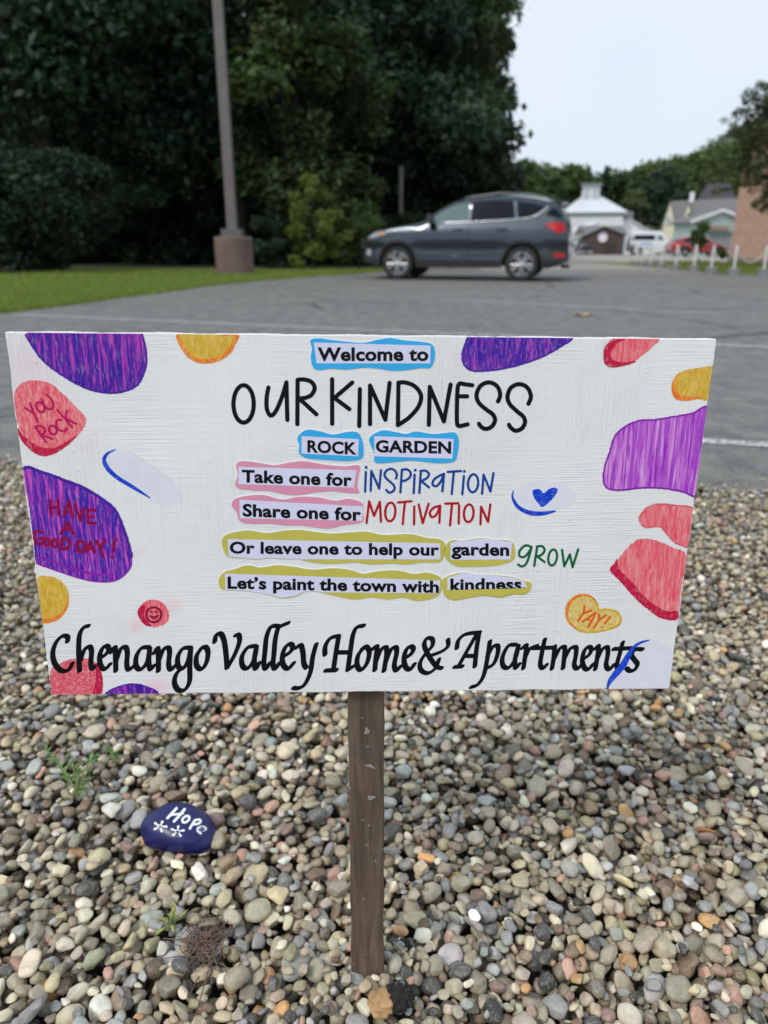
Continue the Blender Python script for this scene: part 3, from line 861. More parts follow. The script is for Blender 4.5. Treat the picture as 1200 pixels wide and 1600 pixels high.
# lamp post
Y = 20.2; bpnt = gp(368, 428.5); Y = bpnt[1]; s = ppm(Y)
base = np.array([bpnt[0], Y, 0.0])
lp = empty("lamp_post", base); tag(lp, 'tall dark bronze lamp post on a round concrete footing beside the lawn', 'lamp post')
m, n, l, b = new_mat("stained_concrete")
v = coords(n, l)
f = noise(n, l, v, 2.2, 5, 0.65)
c = ramp(n, l, f, (0.3, (0.12, 0.075, 0.065)), (0.7, (0.19, 0.135, 0.125)))
l.new(c, b.inputs['Base Color']); b.inputs['Roughness'].default_value = 0.9
bump(n, l, b, noise(n, l, v, 30, 4), 0.4, 0.01)
M_FOOT = m
rb = 29.0 / s
hb = 55.0 / s
G().lathe([(rb, -0.05), (rb, hb - 0.03), (rb - 0.03, hb)], 36).build("concrete_footing", M_FOOT, lp, 'auto')
M_BRZ = simple("bronze_steel", (0.155, 0.135, 0.13), 0.5, 0.3, 0.12)
G().box((0, 0, hb + 0.09), (0.5, 0.5, 0.18), 0.0, 0.97).build("base_cover", simple("base_cover_steel", (0.13, 0.12, 0.12), 0.5, 0.3), lp)
lean = 0.001
H = 8.6
g = G()
w0, w1 = 0.118, 0.10
g.add([(-w0, -w0, hb + .18), (w0, -w0, hb + .18), (w0, w0, hb + .18), (-w0, w0, hb + .18), (-w1 + lean * H, -w1, H), (w1 + lean * H, -w1, H), (w1 + lean * H, w1, H), (-w1 + lean * H, w1, H)],
      [(0, 3, 2, 1), (4, 5, 6, 7), (0, 1, 5, 4), (1, 2, 6, 5), (2, 3, 7, 6), (3, 0, 4, 7)])
g.build("pole", M_BRZ, lp)
g = G(); g.box((lean * H + 0.35, 0, H + 0.02), (0.7, 0.09, 0.09)); g.box((lean * H + 0.85, 0, H + 0.0), (0.7, 0.36, 0.16), 0, 0.9); g.build("lamp_head", M_BRZ, lp)
for sx in (-0.19, 0.19):
    G().lathe([(0.03, 0), (0.03, 0.05)], 8, (sx, -0.2, hb + 0.0)).build("bolt", M_BRZ, lp)

# chain posts
M_PWHITE = simple("weathered_white_paint", (0.62, 0.62, 0.60), 0.55)
M_PBASE = simple("grey_concrete_block", (0.20, 0.20, 0.205), 0.85)
posts = [(1192, 431), (1145, 430.5), (1110, 428), (1083, 424.5), (1055, 420.5), (1033, 416.5), (1016, 413.5), (1003, 411), (994, 409)]
ords = ['rightmost white chain post, beside the right frame edge', 'second white chain post from the right', 'third white chain post from the right, before the round shrub', 'fourth white chain post from the right', 'middle white chain post, before the red car wheel',
        'white chain post before the front of the red car', 'white chain post before the van nose', 'second farthest white chain post before the van', 'farthest white chain post before the van wheel']
tops = []
first = None
for (px, py), lab in zip(posts, ords):
    q = gp(px, py)
    if first is None:
        root = empty("chain_post", (q[0], q[1], terr(q[1])))
        G().lathe([(0.155, 0), (0.145, 0.15), (0.13, 0.165)], 16).build("base", M_PBASE, root, 'auto')
        G().lathe([(0.030, 0.165), (0.030, 0.68), (0.02, 0.70)], 12).build("post", M_PWHITE, root, 'auto')
        G().lathe([(0.038, 0.60), (0.038, 0.64)], 12).build("collar", M_PWHITE, root, 'auto')
        first = root
    else:
        root = first.copy(); COL.objects.link(root); root.location = (q[0], q[1], terr(q[1]))
        for chd in list(first.children):
            c_ = chd.copy(); COL.objects.link(c_); c_.parent = root
    tag(root, lab, 'post', 'white posts holding the chain')
    tops.append(np.array([q[0], q[1], terr(q[1]) + 0.64]))
q = gp(1246, 433); tops.insert(0, np.array([q[0], q[1], 0.64]))
chl = ['chain at the right frame edge, rising from the rightmost post', 'sagging white chain between the two rightmost posts', 'sagging white chain between second and third posts from right', 'sagging white chain between third and fourth posts from right',
       'white chain hanging before the red car', 'white chain nearest the red car rear', 'short chain before the gap of van and red car', 'short white chain before the van nose', 'farthest short white chain before the van']
for k in range(len(tops) - 1):
    a, c_ = tops[k], tops[k + 1]; g = G()
    L0 = np.linalg.norm(c_ - a); sag = 0.33 if k < 5 else 0.28
    nl = int(L0 / 0.055); pts = []
    for i in range(nl + 1):
        t = i / nl; q = a + (c_ - a) * t - a; pts.append((q[0], q[1], q[2] - sag * 4 * t * (1 - t)))
    if k < 4:
        for i in range(nl):
            p0, p1 = Vector(pts[i]), Vector(pts[i + 1]); d = (p1 - p0); mid_ = (p0 + p1) / 2
            sd_ = Vector((0, 0, 1)) if i % 2 else Vector((-d.y, d.x, 0)).normalized()
            d = d.normalized() * 0.036; sd_ = sd_ * 0.02
            ring = [mid_ + d * math.cos(a_) + sd_ * math.sin(a_) for a_ in np.linspace(0, 2 * math.pi, 9)]
            g.tube(ring, 0.007, 4, False)
    else: g.tube(pts, 0.016, 5)
    o = g.build("chain", M_PWHITE, None, True, tuple(a)); tag(o, chl[k], 'chain', 'white chain spans between the posts')

# ================================================================== VEHICLES
M_RUB = simple("tyre_rubber", (0.018, 0.018, 0.019), 0.8, var=0.2)
M_RIM = simple("alloy", (0.66, 0.67, 0.69), 0.35, 0.6, 0.05)
M_BLK = simple("black_plastic", (0.02, 0.02, 0.022), 0.6, var=0.2)
M_CHR = simple("bright_trim", (0.72, 0.73, 0.75), 0.18, 0.9, 0.03)
M_GLF = simple("side_glass_clear", (0.11, 0.165, 0.175), 0.08, var=0.1, spec=0.3)
M_GLR = simple("privacy_glass", (0.008, 0.011, 0.020), 0.12, var=0.1, spec=0.10)
M_RED = simple("red_lens", (0.42, 0.006, 0.010), 0.3, var=0.1, spec=0.3)
M_AMB = simple("amber_lens", (0.7, 0.22, 0.03), 0.2, var=0.1, coat=0.5)
M_LENS = simple("headlamp_lens", (0.35, 0.37, 0.4), 0.08, 0.4, 0.1, coat=0.8)

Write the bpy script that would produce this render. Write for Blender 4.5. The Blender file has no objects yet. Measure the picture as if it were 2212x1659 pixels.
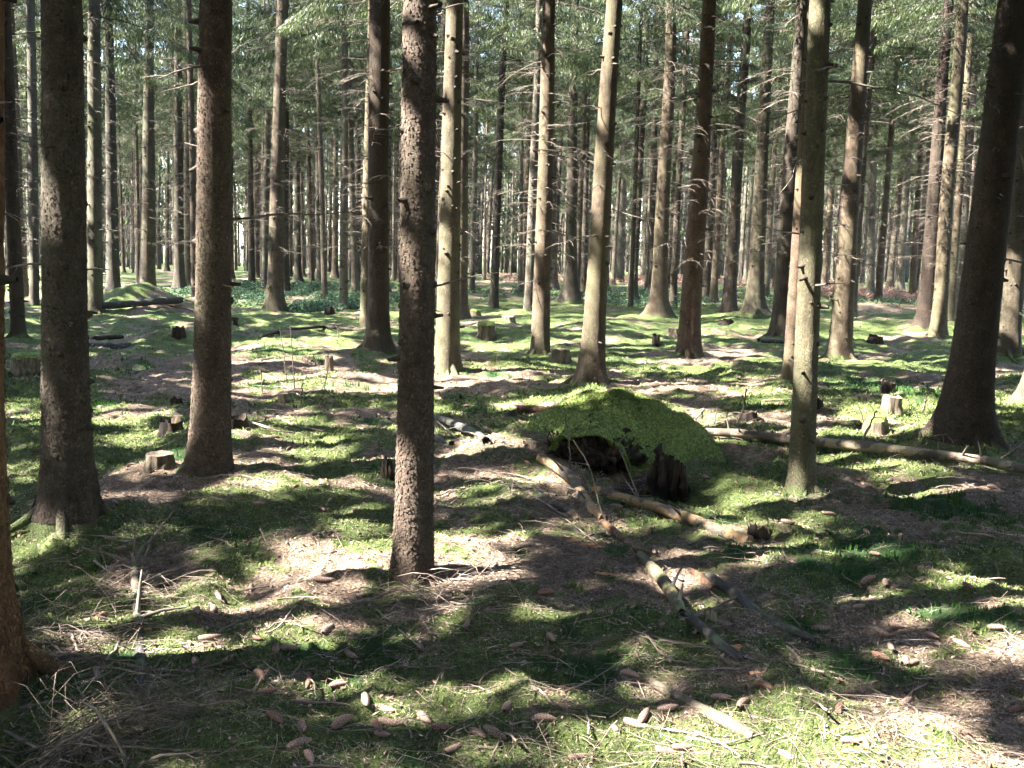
════════════════
▶ Problem to work on: Write the entries above out in full, exactly, with no images.

▶ Response to the task:
Continue the Blender Python script for this scene: part 3, from line 861. More parts follow. The script is for Blender 4.5. Treat the picture as 1200 pixels wide and 1600 pixels high.
# lamp post
Y = 20.2; bpnt = gp(368, 428.5); Y = bpnt[1]; s = ppm(Y)
base = np.array([bpnt[0], Y, 0.0])
lp = empty("lamp_post", base); tag(lp, 'tall dark bronze lamp post on a round concrete footing beside the lawn', 'lamp post')
m, n, l, b = new_mat("stained_concrete")
v = coords(n, l)
f = noise(n, l, v, 2.2, 5, 0.65)
c = ramp(n, l, f, (0.3, (0.12, 0.075, 0.065)), (0.7, (0.19, 0.135, 0.125)))
l.new(c, b.inputs['Base Color']); b.inputs['Roughness'].default_value = 0.9
bump(n, l, b, noise(n, l, v, 30, 4), 0.4, 0.01)
M_FOOT = m
rb = 29.0 / s
hb = 55.0 / s
G().lathe([(rb, -0.05), (rb, hb - 0.03), (rb - 0.03, hb)], 36).build("concrete_footing", M_FOOT, lp, 'auto')
M_BRZ = simple("bronze_steel", (0.155, 0.135, 0.13), 0.5, 0.3, 0.12)
G().box((0, 0, hb + 0.09), (0.5, 0.5, 0.18), 0.0, 0.97).build("base_cover", simple("base_cover_steel", (0.13, 0.12, 0.12), 0.5, 0.3), lp)
lean = 0.001
H = 8.6
g = G()
w0, w1 = 0.118, 0.10
g.add([(-w0, -w0, hb + .18), (w0, -w0, hb + .18), (w0, w0, hb + .18), (-w0, w0, hb + .18), (-w1 + lean * H, -w1, H), (w1 + lean * H, -w1, H), (w1 + lean * H, w1, H), (-w1 + lean * H, w1, H)],
      [(0, 3, 2, 1), (4, 5, 6, 7), (0, 1, 5, 4), (1, 2, 6, 5), (2, 3, 7, 6), (3, 0, 4, 7)])
g.build("pole", M_BRZ, lp)
g = G(); g.box((lean * H + 0.35, 0, H + 0.02), (0.7, 0.09, 0.09)); g.box((lean * H + 0.85, 0, H + 0.0), (0.7, 0.36, 0.16), 0, 0.9); g.build("lamp_head", M_BRZ, lp)
for sx in (-0.19, 0.19):
    G().lathe([(0.03, 0), (0.03, 0.05)], 8, (sx, -0.2, hb + 0.0)).build("bolt", M_BRZ, lp)

# chain posts
M_PWHITE = simple("weathered_white_paint", (0.62, 0.62, 0.60), 0.55)
M_PBASE = simple("grey_concrete_block", (0.20, 0.20, 0.205), 0.85)
posts = [(1192, 431), (1145, 430.5), (1110, 428), (1083, 424.5), (1055, 420.5), (1033, 416.5), (1016, 413.5), (1003, 411), (994, 409)]
ords = ['rightmost white chain post, beside the right frame edge', 'second white chain post from the right', 'third white chain post from the right, before the round shrub', 'fourth white chain post from the right', 'middle white chain post, before the red car wheel',
        'white chain post before the front of the red car', 'white chain post before the van nose', 'second farthest white chain post before the van', 'farthest white chain post before the van wheel']
tops = []
first = None
for (px, py), lab in zip(posts, ords):
    q = gp(px, py)
    if first is None:
        root = empty("chain_post", (q[0], q[1], terr(q[1])))
        G().lathe([(0.155, 0), (0.145, 0.15), (0.13, 0.165)], 16).build("base", M_PBASE, root, 'auto')
        G().lathe([(0.030, 0.165), (0.030, 0.68), (0.02, 0.70)], 12).build("post", M_PWHITE, root, 'auto')
        G().lathe([(0.038, 0.60), (0.038, 0.64)], 12).build("collar", M_PWHITE, root, 'auto')
        first = root
    else:
        root = first.copy(); COL.objects.link(root); root.location = (q[0], q[1], terr(q[1]))
        for chd in list(first.children):
            c_ = chd.copy(); COL.objects.link(c_); c_.parent = root
    tag(root, lab, 'post', 'white posts holding the chain')
    tops.append(np.array([q[0], q[1], terr(q[1]) + 0.64]))
q = gp(1246, 433); tops.insert(0, np.array([q[0], q[1], 0.64]))
chl = ['chain at the right frame edge, rising from the rightmost post', 'sagging white chain between the two rightmost posts', 'sagging white chain between second and third posts from right', 'sagging white chain between third and fourth posts from right',
       'white chain hanging before the red car', 'white chain nearest the red car rear', 'short chain before the gap of van and red car', 'short white chain before the van nose', 'farthest short white chain before the van']
for k in range(len(tops) - 1):
    a, c_ = tops[k], tops[k + 1]; g = G()
    L0 = np.linalg.norm(c_ - a); sag = 0.33 if k < 5 else 0.28
    nl = int(L0 / 0.055); pts = []
    for i in range(nl + 1):
        t = i / nl; q = a + (c_ - a) * t - a; pts.append((q[0], q[1], q[2] - sag * 4 * t * (1 - t)))
    if k < 4:
        for i in range(nl):
            p0, p1 = Vector(pts[i]), Vector(pts[i + 1]); d = (p1 - p0); mid_ = (p0 + p1) / 2
            sd_ = Vector((0, 0, 1)) if i % 2 else Vector((-d.y, d.x, 0)).normalized()
            d = d.normalized() * 0.036; sd_ = sd_ * 0.02
            ring = [mid_ + d * math.cos(a_) + sd_ * math.sin(a_) for a_ in np.linspace(0, 2 * math.pi, 9)]
            g.tube(ring, 0.007, 4, False)
    else: g.tube(pts, 0.016, 5)
    o = g.build("chain", M_PWHITE, None, True, tuple(a)); tag(o, chl[k], 'chain', 'white chain spans between the posts')

# ================================================================== VEHICLES
M_RUB = simple("tyre_rubber", (0.018, 0.018, 0.019), 0.8, var=0.2)
M_RIM = simple("alloy", (0.66, 0.67, 0.69), 0.35, 0.6, 0.05)
M_BLK = simple("black_plastic", (0.02, 0.02, 0.022), 0.6, var=0.2)
M_CHR = simple("bright_trim", (0.72, 0.73, 0.75), 0.18, 0.9, 0.03)
M_GLF = simple("side_glass_clear", (0.11, 0.165, 0.175), 0.08, var=0.1, spec=0.3)
M_GLR = simple("privacy_glass", (0.008, 0.011, 0.020), 0.12, var=0.1, spec=0.10)
M_RED = simple("red_lens", (0.42, 0.006, 0.010), 0.3, var=0.1, spec=0.3)
M_AMB = simple("amber_lens", (0.7, 0.22, 0.03), 0.2, var=0.1, coat=0.5)
M_LENS = simple("headlamp_lens", (0.35, 0.37, 0.4), 0.08, 0.4, 0.1, coat=0.8)

Write the bpy script that would produce this render. Write for Blender 4.5. The Blender file has no objects yet. Measure the picture as if it were 2212x1659 pixels.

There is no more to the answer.